The act and process of sorrowing for a death.
The act and process of sorrowing for a death — and its outward signs and customary period.
The outward, social, processual member: where grief and sorrow name the inward feeling, mourning names its expression, observance, and conventions (the act of grieving, the signs like black dress, the defined period — “in mourning,” “national mourning”). The most culturally and ritually loaded term, tied to public observance. Cue: you are “in mourning for” someone; you don't “feel a mourning.” It presupposes a death.
The act of sorrowing; the inner experience and process of grieving a loss.
Distinct from grief (the felt emotion): mourning is its expression and process.
The outward signs and customary period of grief — black dress, armbands, a set mourning period.
The “customary dress” sense dates to the 1650s; the formal mourning period is a social institution.
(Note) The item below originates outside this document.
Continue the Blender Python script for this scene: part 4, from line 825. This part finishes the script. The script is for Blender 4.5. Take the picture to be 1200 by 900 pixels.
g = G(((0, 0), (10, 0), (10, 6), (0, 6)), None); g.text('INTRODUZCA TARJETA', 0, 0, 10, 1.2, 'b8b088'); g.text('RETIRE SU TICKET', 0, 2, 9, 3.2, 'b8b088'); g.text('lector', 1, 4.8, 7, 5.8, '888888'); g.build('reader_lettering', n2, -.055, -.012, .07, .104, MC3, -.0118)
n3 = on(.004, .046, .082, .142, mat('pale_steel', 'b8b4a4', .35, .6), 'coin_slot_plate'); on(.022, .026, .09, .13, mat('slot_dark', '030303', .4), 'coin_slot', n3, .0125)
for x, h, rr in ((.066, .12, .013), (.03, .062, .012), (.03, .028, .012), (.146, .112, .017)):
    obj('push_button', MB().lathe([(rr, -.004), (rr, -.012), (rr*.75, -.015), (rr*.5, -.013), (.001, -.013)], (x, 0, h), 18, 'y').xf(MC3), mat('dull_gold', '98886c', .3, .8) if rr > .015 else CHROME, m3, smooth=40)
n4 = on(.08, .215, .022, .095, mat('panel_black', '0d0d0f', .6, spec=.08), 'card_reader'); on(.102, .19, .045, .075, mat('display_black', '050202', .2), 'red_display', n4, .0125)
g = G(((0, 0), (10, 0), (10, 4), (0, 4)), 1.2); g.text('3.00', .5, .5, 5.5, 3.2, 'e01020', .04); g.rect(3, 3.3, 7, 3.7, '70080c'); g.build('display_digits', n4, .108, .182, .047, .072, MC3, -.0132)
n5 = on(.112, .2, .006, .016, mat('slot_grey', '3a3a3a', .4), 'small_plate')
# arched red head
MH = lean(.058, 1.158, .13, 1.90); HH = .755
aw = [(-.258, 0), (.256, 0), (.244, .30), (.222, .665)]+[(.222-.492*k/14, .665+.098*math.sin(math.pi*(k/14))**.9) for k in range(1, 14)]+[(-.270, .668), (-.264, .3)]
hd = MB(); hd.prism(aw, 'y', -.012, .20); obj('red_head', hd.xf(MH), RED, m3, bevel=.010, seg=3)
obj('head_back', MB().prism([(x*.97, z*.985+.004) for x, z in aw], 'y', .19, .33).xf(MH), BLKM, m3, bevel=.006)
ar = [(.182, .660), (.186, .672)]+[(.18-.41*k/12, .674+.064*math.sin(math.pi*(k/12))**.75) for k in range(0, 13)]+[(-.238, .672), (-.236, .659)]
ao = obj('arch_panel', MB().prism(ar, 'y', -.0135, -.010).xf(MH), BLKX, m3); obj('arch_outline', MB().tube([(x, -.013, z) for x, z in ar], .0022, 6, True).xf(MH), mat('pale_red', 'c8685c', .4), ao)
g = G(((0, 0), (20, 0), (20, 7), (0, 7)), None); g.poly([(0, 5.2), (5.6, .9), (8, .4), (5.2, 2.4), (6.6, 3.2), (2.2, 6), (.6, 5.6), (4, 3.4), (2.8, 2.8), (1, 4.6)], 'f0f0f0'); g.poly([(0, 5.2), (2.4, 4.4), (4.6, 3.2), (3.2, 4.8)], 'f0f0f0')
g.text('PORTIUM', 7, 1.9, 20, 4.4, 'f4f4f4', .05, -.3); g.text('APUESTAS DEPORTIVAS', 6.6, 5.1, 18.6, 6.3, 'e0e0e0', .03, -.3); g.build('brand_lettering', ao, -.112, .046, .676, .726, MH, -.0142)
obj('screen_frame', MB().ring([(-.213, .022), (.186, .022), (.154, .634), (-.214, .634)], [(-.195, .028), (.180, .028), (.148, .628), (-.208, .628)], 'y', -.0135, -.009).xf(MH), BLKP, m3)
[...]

Old English murnung “complaint, grief, act of lamenting,” from mourn (Old English murnan “to feel or express sorrow; be anxious”), from Proto-Germanic *murnan “to remember sorrowfully,” probably from PIE *(s)mer- “to remember” (or *mer- “to die, wither”).
Developed from general “expression of grief” toward the social/ritual senses: the outward-sign sense (“customary dress”) from the 1650s, and the “display the conventional appearance of grieving for a period” sense from the 1520s. No reliable recent-generation shift.